5) When in Doubt, Link or Peg It
Questions, visualization, metaphors and feeling should cover about 99% of the information you need to learn. They are the most effective ways to interlink ideas. But if you still need to memorize some information that you can’t understand or relate, your fall-back can be the link and peg system.
Explaining these memory systems is out of the scope of this article, but the basic idea of the link system is to create a wacky, vivid picture relating two seemingly unrelated ideas so that a connection between them is forced. The peg system takes it a step further creating a simple phonetic system for storing numbers and dates. You can learn more about these systems here.
Dirt Roads and Superhighways
An effective web should heavily interlink between ideas of a similar subject, but it should also have links that extend between completely different ideas. I like to think of these two approaches like comparing dirt roads and superhighways. You need lots of cheap dirt roads to interconnect closely related areas and a few superhighways to connect distant cities.

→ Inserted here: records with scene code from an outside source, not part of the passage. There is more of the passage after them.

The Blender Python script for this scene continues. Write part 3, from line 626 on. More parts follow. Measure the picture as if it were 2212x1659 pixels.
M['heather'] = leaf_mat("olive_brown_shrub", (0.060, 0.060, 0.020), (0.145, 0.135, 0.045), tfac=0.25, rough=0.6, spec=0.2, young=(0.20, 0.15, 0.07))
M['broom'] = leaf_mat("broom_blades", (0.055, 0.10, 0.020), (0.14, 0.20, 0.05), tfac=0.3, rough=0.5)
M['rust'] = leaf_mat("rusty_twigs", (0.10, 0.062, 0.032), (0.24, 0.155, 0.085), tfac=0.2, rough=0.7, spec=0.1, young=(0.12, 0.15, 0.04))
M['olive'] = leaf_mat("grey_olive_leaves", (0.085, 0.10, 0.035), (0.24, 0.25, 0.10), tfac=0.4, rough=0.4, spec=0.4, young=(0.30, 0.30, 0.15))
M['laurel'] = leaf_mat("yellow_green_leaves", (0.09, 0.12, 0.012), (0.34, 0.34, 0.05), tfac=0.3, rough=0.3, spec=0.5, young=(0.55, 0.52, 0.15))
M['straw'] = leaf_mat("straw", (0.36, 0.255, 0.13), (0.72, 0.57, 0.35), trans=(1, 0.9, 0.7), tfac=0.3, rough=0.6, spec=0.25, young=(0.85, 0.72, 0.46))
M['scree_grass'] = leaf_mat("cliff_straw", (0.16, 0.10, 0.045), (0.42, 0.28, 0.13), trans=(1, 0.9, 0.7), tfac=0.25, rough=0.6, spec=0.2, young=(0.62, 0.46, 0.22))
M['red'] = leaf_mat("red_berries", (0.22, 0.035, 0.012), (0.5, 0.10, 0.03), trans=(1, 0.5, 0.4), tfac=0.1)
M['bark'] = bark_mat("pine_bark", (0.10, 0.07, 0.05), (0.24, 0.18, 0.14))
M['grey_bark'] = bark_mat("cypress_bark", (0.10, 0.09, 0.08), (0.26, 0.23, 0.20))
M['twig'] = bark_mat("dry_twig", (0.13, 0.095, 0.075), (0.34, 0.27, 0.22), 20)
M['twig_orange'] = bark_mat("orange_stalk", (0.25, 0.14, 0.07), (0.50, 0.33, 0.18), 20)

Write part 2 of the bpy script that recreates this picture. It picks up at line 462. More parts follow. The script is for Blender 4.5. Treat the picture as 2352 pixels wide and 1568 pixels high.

When I was learning history I would make dirt roads connecting the aspects of one particular time period and culture to itself. Linking the artistic achievements of the Song Dynasty with their political situation. But I would also make highways and superhighways. I would compare Song China to India and to the politics in the United States.
Some people build a lot of dirt roads but forget the highways. They understand things well within a subject, but they can’t relate that subject outside of the classroom. Hamlet is one of my favorite literary works because in the classroom where I learned it, our teacher went to great lengths to help build superhighways. We would discuss how aspects of Hamlet related to our own life, politics and completely different areas. As a result I remember more from that play than almost any other piece of literature I studied.
The End of Studying
Studying should be like stretching before a big race. It isn’t a time to get in shape. I lied a bit when I wrote the title of this article. I do study. But I don’t do it for the same reasons that other people do. I study to ensure my web is functioning, not to start building it. Even when I do study, it is just a quick review, never an all-night cramming session.
Some of you may read this article and start thinking that going to the trouble of drawing out diagrams and thinking hard about metaphors to practice holistic learning is going to take too much time. I believe the opposite is true. I have saved a lot of time using these techniques so that school has become just a minor time investment in the overall work I do each day. Practice holistic learning and you can spend less time cramming and more time actually learning.